RECORDS SUPPLIED:
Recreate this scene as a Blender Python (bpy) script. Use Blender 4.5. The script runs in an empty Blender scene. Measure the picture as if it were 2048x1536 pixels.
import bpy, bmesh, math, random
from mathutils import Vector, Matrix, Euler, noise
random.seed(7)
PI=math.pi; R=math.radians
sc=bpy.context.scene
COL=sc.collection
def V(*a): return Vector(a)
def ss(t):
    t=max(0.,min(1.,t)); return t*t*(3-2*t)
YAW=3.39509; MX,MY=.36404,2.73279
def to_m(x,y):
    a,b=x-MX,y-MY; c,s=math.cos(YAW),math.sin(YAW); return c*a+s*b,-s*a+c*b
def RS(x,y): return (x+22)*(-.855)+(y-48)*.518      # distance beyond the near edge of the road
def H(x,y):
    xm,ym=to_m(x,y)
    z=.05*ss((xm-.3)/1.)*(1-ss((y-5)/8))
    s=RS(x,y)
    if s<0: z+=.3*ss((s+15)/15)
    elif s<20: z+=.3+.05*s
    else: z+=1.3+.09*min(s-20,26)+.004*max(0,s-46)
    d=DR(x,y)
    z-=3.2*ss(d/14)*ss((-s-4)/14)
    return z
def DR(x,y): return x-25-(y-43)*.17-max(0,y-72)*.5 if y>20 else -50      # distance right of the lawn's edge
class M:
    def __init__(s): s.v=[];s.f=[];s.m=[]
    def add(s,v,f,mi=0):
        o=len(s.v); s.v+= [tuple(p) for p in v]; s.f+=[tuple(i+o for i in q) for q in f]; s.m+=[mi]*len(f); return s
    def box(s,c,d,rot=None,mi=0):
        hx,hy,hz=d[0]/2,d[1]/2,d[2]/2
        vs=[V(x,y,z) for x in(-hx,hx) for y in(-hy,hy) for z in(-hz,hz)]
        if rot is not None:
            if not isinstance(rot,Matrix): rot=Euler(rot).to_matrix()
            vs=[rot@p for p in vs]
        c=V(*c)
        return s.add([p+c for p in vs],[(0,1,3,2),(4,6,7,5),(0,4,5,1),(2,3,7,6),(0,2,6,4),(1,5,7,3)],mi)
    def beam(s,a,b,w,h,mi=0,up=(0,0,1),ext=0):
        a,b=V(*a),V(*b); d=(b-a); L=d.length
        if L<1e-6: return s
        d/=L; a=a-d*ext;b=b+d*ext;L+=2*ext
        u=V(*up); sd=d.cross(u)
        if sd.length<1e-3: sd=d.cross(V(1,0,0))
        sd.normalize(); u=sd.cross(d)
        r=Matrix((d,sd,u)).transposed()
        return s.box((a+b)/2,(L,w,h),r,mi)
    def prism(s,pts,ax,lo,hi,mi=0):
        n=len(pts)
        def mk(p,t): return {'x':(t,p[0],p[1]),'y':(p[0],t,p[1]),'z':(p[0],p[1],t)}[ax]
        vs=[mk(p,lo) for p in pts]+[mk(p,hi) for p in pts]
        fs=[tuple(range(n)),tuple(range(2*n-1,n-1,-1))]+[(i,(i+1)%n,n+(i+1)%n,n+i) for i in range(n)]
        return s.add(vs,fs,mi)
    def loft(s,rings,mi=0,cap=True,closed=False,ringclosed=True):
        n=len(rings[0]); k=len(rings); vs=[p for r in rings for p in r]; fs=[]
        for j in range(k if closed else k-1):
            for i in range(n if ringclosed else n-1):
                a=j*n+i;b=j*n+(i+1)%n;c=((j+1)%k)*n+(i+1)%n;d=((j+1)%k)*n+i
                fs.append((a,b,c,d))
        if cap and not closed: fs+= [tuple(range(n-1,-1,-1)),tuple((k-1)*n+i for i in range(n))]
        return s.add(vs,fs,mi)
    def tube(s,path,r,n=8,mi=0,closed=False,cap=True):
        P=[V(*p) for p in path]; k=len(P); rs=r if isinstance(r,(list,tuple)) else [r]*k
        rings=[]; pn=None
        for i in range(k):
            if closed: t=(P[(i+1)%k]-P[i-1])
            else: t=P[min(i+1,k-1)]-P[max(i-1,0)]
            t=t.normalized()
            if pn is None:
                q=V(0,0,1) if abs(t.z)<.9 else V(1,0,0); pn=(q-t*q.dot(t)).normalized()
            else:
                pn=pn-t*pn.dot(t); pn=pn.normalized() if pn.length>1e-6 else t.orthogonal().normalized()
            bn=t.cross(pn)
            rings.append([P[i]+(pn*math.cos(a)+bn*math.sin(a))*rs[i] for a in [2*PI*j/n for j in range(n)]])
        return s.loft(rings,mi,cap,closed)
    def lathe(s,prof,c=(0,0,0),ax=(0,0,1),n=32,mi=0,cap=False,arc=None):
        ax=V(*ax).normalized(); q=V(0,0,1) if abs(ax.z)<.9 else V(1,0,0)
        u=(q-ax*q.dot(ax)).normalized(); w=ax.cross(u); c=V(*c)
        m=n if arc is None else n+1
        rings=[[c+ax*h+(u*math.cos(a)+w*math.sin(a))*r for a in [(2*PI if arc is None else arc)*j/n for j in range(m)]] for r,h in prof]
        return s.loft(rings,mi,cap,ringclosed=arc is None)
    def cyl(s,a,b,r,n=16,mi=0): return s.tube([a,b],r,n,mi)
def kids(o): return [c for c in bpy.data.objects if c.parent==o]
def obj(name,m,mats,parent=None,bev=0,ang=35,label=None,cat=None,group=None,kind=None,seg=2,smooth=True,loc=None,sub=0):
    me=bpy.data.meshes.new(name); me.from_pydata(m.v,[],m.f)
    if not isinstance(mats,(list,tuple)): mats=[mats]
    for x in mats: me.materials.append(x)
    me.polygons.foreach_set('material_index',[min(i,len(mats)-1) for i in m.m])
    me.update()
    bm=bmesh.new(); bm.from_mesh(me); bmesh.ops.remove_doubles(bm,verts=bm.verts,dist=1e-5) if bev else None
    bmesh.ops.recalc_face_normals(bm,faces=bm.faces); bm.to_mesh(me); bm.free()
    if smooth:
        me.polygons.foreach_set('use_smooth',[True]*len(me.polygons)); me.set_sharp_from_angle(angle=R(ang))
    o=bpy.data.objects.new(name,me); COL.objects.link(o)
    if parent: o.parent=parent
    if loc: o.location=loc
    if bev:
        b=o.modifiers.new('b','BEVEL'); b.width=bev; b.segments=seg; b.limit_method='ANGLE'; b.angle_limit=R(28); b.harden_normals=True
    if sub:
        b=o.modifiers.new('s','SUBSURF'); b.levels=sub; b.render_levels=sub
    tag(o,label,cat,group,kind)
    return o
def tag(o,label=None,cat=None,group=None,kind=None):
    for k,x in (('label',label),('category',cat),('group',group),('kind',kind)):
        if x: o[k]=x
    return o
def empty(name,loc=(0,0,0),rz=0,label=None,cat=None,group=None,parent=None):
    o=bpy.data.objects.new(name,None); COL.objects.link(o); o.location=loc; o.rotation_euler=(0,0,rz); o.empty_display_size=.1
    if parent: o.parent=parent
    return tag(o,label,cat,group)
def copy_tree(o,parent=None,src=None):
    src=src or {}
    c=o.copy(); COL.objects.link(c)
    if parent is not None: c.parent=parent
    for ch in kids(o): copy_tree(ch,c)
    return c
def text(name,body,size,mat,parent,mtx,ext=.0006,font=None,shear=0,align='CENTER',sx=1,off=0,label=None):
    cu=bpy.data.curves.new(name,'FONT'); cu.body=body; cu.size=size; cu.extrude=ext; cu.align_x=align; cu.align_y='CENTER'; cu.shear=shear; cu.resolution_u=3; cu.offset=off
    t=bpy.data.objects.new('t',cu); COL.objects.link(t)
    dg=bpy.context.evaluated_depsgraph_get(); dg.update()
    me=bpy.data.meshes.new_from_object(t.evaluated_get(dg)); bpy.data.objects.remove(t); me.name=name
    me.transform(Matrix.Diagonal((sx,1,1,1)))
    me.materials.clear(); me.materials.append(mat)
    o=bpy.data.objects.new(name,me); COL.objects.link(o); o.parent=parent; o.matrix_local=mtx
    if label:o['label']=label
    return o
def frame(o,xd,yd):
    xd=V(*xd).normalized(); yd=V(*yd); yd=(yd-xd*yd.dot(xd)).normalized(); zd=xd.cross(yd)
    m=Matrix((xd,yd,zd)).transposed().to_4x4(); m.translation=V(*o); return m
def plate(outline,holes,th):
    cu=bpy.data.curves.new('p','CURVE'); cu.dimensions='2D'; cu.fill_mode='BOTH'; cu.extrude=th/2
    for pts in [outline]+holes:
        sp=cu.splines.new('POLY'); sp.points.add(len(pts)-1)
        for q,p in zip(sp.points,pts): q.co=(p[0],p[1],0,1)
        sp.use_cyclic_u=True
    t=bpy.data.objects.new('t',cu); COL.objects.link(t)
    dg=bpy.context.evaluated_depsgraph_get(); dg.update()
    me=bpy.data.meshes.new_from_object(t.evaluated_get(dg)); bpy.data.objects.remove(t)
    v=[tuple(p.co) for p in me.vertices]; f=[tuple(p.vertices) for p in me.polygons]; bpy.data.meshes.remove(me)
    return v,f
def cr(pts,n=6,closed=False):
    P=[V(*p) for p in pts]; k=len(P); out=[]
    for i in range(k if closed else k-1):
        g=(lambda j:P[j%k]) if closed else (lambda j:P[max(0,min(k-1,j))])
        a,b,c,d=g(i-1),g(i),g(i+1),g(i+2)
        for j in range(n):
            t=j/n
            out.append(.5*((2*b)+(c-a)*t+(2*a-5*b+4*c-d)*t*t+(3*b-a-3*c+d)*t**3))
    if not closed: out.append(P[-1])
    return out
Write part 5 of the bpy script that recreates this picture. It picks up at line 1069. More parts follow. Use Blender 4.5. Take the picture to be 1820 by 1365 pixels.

REQUIREMENT:
Identify all lines in the records above with the word "script".

ANSWER TO THE TASK:
Recreate this scene as a Blender Python (bpy) script. Use Blender 4.5. The script runs in an empty Blender scene. Measure the picture as if it were 2048x1536 pixels.
Write part 5 of the bpy script that recreates this picture. It picks up at line 1069. More parts follow. Use Blender 4.5. Take the picture to be 1820 by 1365 pixels.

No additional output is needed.